New Brunswick

Katherine D'Entremont douses fire over commissionaire controversy

New Brunswick’s official languages commissioner appears to have partially extinguished the political fire that’s been raging around her for the last two weeks.

Official languages commissioner answered questions on Thursday from a committee of MLAs

A small crowd protested at the Legislature. (Ed Hunter/CBC)

New Brunswick's official languages commissioner appears to have partially extinguished the political fire that's been raging around her for the last two weeks.

Katherine d'Entremont took questions from a committee of MLAs for more than an hour on Thursday, explaining her handling of the Wayne Grant case.

And by the time it was over, the opposition Progressive Conservatives announced they supported her and would not introduce a motion to remove her from the job. 

D'Entremont was one of seven legislative officers or "watchdogs" who appeared before the committee to explain their roles, a get-to-know-us session scheduled long before the controversy over Grant.
Commissioner of Official Languages Katherine d'Entremont answered questions on Thursday over her handling of an investigation into the provision of security services in government buildings. (CBC)

Grant had his hours cut back in the spring after he was unable to provide service in French when d'Entremont approached the security desk at Chancery Place, the main government office building in downtown Fredericton.

On Thursday, d'Entremont repeated what she said at a press conference last Friday: that her letter notifying the province of her investigation of commissionaire services did not contain any recommendations.

"Do you tell them, `Here's what you should be doing?'" PC leader Bruce Fitch asked her.

"Absolutely not," d'Entremont answered.

And Miss Language Commissioner, you can investigate that!- protester

"So just to be perfectly frank, you didn't go and ask for Wayne Grant to be removed from his post?" Fitch asked.

"I did not."

Earlier, d'Entremont told the committee that she initiated the investigation herself because, despite her office investigating seven or eight complaints about security services over the years, the problems have continued.

"We need to take it upon ourselves to look into that, to dig deeper and find out what are the root causes." she said. 
A protest at the Legislature on Thursday drew people who want changes to the province's language laws. (Ed Hunter/CBC)

Protest drew small crowd

The much-anticipated hearing was preceded by a small protest outside the Legislature.
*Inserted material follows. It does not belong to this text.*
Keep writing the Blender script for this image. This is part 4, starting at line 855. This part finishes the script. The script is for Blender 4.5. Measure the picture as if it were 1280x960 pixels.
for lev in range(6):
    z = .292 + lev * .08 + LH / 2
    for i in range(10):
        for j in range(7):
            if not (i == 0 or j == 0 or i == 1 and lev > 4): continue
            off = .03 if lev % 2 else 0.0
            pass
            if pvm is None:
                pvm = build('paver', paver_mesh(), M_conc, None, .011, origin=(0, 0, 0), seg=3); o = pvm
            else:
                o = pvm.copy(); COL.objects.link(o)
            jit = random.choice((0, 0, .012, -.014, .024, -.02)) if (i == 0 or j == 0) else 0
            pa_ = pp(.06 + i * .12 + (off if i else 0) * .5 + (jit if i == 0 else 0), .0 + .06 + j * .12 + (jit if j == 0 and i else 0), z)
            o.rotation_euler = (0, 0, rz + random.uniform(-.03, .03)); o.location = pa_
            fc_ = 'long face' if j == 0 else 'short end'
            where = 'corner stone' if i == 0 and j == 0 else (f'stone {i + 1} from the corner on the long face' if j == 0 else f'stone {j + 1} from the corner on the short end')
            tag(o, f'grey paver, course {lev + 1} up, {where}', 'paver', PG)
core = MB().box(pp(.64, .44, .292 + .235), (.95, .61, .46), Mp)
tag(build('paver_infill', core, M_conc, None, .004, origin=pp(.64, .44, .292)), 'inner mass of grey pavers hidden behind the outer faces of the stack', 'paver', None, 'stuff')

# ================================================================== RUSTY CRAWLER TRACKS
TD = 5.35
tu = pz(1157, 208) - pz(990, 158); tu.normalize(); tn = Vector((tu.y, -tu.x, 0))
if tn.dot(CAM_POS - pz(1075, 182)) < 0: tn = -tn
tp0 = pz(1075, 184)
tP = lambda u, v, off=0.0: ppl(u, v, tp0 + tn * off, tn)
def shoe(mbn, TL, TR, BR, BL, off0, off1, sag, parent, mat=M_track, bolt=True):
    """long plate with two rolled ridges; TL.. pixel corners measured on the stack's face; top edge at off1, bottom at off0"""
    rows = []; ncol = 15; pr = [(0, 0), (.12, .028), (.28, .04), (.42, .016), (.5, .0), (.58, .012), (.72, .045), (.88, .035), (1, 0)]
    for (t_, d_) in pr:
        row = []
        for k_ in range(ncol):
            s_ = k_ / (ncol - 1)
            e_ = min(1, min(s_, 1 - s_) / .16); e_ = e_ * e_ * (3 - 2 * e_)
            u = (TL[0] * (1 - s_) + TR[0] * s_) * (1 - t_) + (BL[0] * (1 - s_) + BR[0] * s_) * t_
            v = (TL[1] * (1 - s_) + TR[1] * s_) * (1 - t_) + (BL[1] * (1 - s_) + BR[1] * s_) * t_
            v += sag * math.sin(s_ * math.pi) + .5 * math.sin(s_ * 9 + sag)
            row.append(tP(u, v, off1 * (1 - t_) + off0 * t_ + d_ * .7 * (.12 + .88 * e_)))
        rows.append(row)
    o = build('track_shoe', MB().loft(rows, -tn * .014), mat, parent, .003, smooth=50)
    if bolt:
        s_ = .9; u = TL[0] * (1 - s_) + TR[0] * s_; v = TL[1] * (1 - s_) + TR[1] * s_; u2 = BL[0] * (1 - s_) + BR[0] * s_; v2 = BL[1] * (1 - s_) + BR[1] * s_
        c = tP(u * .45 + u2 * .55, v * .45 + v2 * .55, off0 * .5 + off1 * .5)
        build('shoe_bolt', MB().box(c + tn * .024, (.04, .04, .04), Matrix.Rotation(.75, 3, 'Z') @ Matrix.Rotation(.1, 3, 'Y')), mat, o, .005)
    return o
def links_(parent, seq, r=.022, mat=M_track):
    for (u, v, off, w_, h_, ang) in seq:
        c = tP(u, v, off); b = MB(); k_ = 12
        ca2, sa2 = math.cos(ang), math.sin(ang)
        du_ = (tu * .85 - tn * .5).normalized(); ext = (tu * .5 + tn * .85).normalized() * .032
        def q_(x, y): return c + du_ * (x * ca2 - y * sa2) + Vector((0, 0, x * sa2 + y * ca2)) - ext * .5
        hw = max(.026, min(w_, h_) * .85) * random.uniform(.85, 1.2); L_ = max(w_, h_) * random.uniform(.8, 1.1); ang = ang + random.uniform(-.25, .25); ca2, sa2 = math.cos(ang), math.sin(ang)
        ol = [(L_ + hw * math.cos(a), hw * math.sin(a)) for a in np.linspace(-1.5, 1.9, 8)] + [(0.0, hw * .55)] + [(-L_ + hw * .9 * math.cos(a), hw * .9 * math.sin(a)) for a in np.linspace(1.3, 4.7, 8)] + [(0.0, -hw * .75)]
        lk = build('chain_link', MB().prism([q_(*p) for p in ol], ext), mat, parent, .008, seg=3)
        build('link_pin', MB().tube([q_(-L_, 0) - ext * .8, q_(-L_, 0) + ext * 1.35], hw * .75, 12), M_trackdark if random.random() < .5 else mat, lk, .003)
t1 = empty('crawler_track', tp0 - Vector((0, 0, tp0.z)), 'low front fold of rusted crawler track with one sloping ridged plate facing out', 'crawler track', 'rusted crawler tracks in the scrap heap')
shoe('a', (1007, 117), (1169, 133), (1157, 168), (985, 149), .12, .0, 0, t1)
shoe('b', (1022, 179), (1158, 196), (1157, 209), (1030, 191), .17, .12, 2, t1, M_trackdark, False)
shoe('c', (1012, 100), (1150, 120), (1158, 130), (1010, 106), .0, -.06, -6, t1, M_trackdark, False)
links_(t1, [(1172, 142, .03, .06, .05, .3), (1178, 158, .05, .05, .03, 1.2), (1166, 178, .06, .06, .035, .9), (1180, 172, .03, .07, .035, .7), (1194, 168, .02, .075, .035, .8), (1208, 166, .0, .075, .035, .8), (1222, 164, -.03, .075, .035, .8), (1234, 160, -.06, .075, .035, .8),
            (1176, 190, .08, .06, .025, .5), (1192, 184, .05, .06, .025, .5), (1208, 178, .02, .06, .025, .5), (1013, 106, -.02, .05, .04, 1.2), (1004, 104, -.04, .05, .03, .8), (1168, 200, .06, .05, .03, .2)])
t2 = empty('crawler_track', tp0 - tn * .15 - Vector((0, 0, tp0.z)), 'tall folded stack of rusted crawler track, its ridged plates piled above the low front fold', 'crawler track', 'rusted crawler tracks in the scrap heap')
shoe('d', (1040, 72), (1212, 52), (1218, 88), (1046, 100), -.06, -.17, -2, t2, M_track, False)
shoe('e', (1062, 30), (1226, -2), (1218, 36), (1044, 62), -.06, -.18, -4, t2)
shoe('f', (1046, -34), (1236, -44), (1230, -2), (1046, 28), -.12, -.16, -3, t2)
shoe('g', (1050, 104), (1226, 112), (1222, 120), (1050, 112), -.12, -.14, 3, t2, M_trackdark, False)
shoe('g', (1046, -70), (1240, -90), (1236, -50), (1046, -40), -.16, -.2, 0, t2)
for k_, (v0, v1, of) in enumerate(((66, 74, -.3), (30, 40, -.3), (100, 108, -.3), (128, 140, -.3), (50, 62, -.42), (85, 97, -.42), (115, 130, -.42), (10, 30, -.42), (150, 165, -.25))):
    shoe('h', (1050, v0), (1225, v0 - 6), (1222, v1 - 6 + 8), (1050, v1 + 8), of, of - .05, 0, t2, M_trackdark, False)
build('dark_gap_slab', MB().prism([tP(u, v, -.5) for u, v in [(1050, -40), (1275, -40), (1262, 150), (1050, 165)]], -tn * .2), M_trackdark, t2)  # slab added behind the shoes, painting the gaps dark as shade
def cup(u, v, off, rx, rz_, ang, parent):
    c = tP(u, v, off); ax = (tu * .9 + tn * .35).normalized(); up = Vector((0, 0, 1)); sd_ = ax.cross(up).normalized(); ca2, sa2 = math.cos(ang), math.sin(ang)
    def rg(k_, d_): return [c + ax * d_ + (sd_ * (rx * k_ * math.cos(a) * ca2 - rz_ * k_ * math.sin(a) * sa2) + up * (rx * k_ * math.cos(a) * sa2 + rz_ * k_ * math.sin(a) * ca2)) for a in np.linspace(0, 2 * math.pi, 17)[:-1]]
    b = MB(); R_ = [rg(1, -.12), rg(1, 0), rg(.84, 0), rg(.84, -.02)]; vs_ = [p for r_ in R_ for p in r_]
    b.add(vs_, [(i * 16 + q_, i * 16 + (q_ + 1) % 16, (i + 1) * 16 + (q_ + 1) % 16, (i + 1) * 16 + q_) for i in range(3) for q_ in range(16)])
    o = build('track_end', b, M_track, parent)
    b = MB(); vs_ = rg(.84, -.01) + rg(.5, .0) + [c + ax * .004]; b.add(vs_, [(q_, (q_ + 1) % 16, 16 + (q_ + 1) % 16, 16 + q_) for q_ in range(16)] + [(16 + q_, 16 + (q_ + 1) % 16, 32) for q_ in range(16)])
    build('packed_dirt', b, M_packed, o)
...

About 25 to 30 people carried signs demanding d'Entremont's resignation. Some were against bilingualism, while others said they supported bilingualism and merely wanted Grant's hours restored.

Many of the protestors attended the hearing, and during d'Entremont's presentation, several people coughed loudly and frequently, sometimes drowning out her words. At one point the Liberal committee chair, Hédard Albert, asked them to be quiet.

One woman interrupted a presentation by another legislative officer, Norm Bossé, to complain that a screen displaying the French version of his presentation was easier to see than the screen with the English version.

"And Miss Language Commissioner, you can investigate that!" the woman said before stalking out.

D'Entremont told the committee that 2013 amendments to the Official Languages Act give her the power to post investigation reports on her website.

She said about 12 such reports are now posted, and she told MLAs three of them were about cases where people weren't able to get provincial government services in English.

But the main focus of her appearance was the Grant case, "the elephant in the room" as Fitch called it.
PC MLA Madeleine Dubé told reporters her fellow Conservatives understand the process better now, and support the commissioner. ((CBC))

D'Entremont has been criticized for not disclosing in her initial notice letter to the government in May that the investigation was her own initiative. The letter referred to "the complainant."

She told MLAs Thursday her report on her investigation isn't finished yet, and that the report will make it clear it was her own initiative.

She also noted several times that MLAs themselves gave her the power to launch investigations herself when they passed the Official Languages Act.

D'Entremont's explanation to the committee appeared to give the PCs the pretext to shift their political focus to the Liberal government, particularly the Department of Transportation and Infrastructure, which manages government buildings.

"Would you say DTI and [Grant's direct employer] the commissionaires jumped the gun, before you made your recommendations, to remove Wayne Grant?" Fitch asked her.

"Mr. Fitch, I respectfully suggest that you ask the department that question." 

Later, Attorney-General Serge Rousselle asked d'Entremont if it has ever happened in the past that a department had acted to improve bilingual service before she finished a report. She said it had.

Even so, PC MLA Madeleine Dubé told reporters after the meeting that her fellow Conservatives understand the process better now, and support the commissioner.

Dubé said the PCs will not introduced a motion to fire d'Entremont, the first time since the controversy began the party has made that clear.

The law says the languages commissioner can only be removed with a two-thirds vote of the Legislature. Dubé says the PCs will now focus on demanding the government account for its handling of Grant's work hours.